**WHAT THE TASK REQUIRES:**
Of the lines in this material, how many contain "scene"? Answer with a single number only.

**DATA SHOWN:**

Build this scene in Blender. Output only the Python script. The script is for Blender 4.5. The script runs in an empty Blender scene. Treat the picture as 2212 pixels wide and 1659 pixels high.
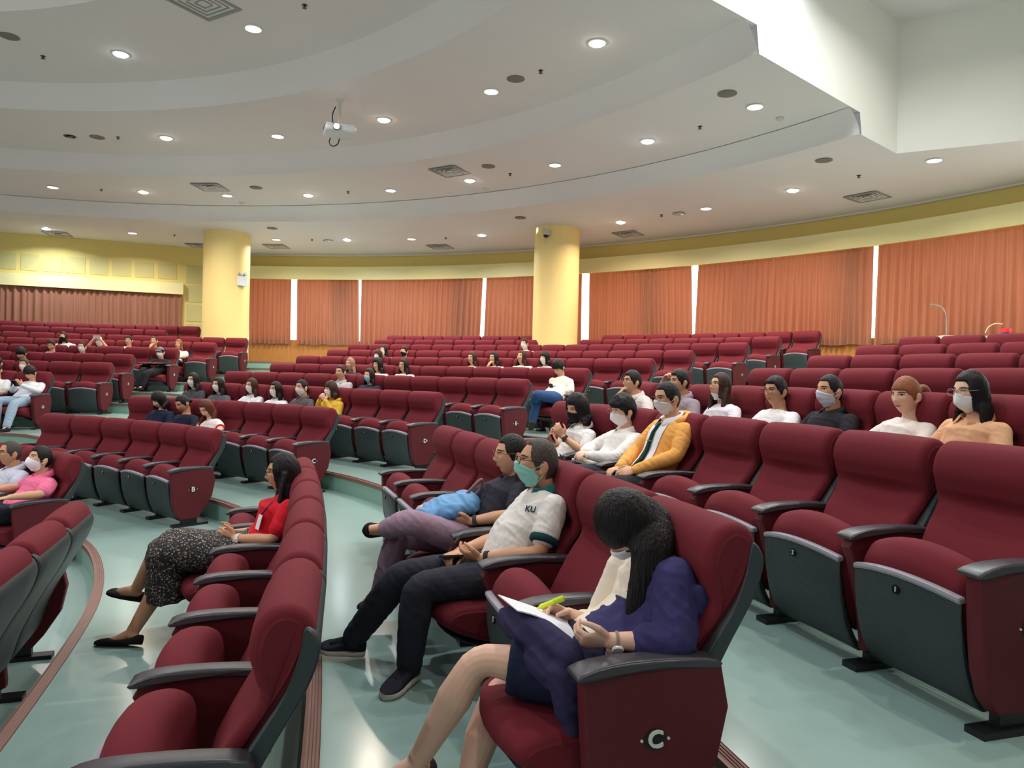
import bpy, bmesh, math, random
import numpy as np
from mathutils import Vector, Matrix, noise
random.seed(7)
SC = bpy.context.scene
COL = SC.collection
# ------------------------------------------------------------------ camera
CZ = 1.72                      # eye height above the floor of row A
FPX, PITCH, ROLL = 1562.64, -0.0122, 0.0234
cam_data = bpy.data.cameras.new('camera')
cam_data.sensor_width = 36.0
cam_data.lens = FPX / 2212 * 36.0
cam_data.clip_start = 0.05
cam_data.clip_end = 200
cam = bpy.data.objects.new('camera', cam_data)
COL.objects.link(cam)
_f = Vector((0, math.cos(PITCH), math.sin(PITCH)))
_u0 = Vector((0, -math.sin(PITCH), math.cos(PITCH)))
_r = Vector((1, 0, 0)) * math.cos(ROLL) + _u0 * math.sin(ROLL)
_u = -Vector((1, 0, 0)) * math.sin(ROLL) + _u0 * math.cos(ROLL)
cam.matrix_world = Matrix(((_r.x, _u.x, -_f.x, 0), (_r.y, _u.y, -_f.y, 0), (_r.z, _u.z, -_f.z, CZ), (0, 0, 0, 1)))
SC.camera = cam
# ------------------------------------------------------------------ world, exposure
SC.view_settings.view_transform = 'Standard'
SC.view_settings.look = 'None'
SC.view_settings.gamma = 1.0
SC.view_settings.use_curve_mapping = False
SC.view_settings.exposure = 0.34
SC.cycles.use_denoising = True
SC.cycles.adaptive_threshold = 0.03
SC.cycles.max_bounces = 6
SC.cycles.diffuse_bounces = 4
SC.cycles.glossy_bounces = 3
SC.cycles.sample_clamp_indirect = 4.0
W = bpy.data.worlds.new('hall_light')
W.use_nodes = True
W.node_tree.nodes['Background'].inputs[0].default_value = (0.93, 0.97, 1.0, 1)
W.node_tree.nodes['Background'].inputs[1].default_value = 0.20
SC.world = W
LAMP_W = 40.0                  # watts of one ceiling downlight

# ------------------------------------------------------------------ helpers
def srgb(r, g, b):
    f = lambda c: (c / 255 / 12.92) if c / 255 <= 0.04045 else ((c / 255 + 0.055) / 1.055) ** 2.4
    return (f(r), f(g), f(b), 1)

def mat(name, col, rough=0.6, noise_amt=0.12, noise_scale=20, bump=0.0, bump_scale=200, metal=0.0, sheen=0.0, spec=0.5, emit=None, strength=0, stretch=None):
    m = bpy.data.materials.new(name)
    m.use_nodes = True
    nt = m.node_tree
    b = nt.nodes['Principled BSDF']
    if len(col) == 3: col = srgb(*col)
    b.inputs['Base Color'].default_value = col
    b.inputs['Roughness'].default_value = rough
    b.inputs['Metallic'].default_value = metal
    b.inputs['Specular IOR Level'].default_value = spec
    if sheen:
        b.inputs['Sheen Weight'].default_value = sheen
        b.inputs['Sheen Roughness'].default_value = 0.5
        b.inputs['Sheen Tint'].default_value = col
    tc = nt.nodes.new('ShaderNodeTexCoord')
    vec = tc.outputs['Object']
    if stretch:
        mp = nt.nodes.new('ShaderNodeMapping')
        mp.inputs['Scale'].default_value = stretch
        nt.links.new(vec, mp.inputs['Vector']); vec = mp.outputs[0]
    if noise_amt:
        n = nt.nodes.new('ShaderNodeTexNoise')
        n.inputs['Scale'].default_value = noise_scale
        n.inputs['Detail'].default_value = 3
        nt.links.new(vec, n.inputs['Vector'])
        mx = nt.nodes.new('ShaderNodeMix'); mx.data_type = 'RGBA'
        mx.inputs['A'].default_value = tuple(c * (1 - noise_amt) for c in col[:3]) + (1,)
        mx.inputs['B'].default_value = tuple(min(1, c * (1 + noise_amt)) for c in col[:3]) + (1,)
        nt.links.new(n.outputs['Fac'], mx.inputs['Factor'])
        nt.links.new(mx.outputs['Result'], b.inputs['Base Color'])
    if bump:
        n2 = nt.nodes.new('ShaderNodeTexNoise')
        n2.inputs['Scale'].default_value = bump_scale
        nt.links.new(vec, n2.inputs['Vector'])
        bp = nt.nodes.new('ShaderNodeBump')
        bp.inputs['Strength'].default_value = bump
        bp.inputs['Distance'].default_value = 0.01
        nt.links.new(n2.outputs['Fac'], bp.inputs['Height'])
        nt.links.new(bp.outputs[0], b.inputs['Normal'])
    if emit:
        b.inputs['Emission Color'].default_value = emit
        b.inputs['Emission Strength'].default_value = strength
    return m

def link(name, me, m=None, parent=None, smooth=True, ang=None):
    if m is not None:
        for mm in (m if isinstance(m, (list, tuple)) else [m]): me.materials.append(mm)
    o = bpy.data.objects.new(name, me)
    COL.objects.link(o)
    if parent is not None: o.parent = parent
    if smooth:
        me.polygons.foreach_set('use_smooth', [len(q.vertices) < 13 for q in me.polygons])
        if ang is not None:
            bm = bmesh.new(); bm.from_mesh(me)
            for e in bm.edges:
                if len(e.link_faces) == 2 and e.calc_face_angle(0) > ang: e.smooth = False
            bm.to_mesh(me); bm.free()
    return o

def mesh(vs, fs):
    me = bpy.data.meshes.new('m')
    me.from_pydata([tuple(v) for v in vs], [], fs)
    me.update()
    return me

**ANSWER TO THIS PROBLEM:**
2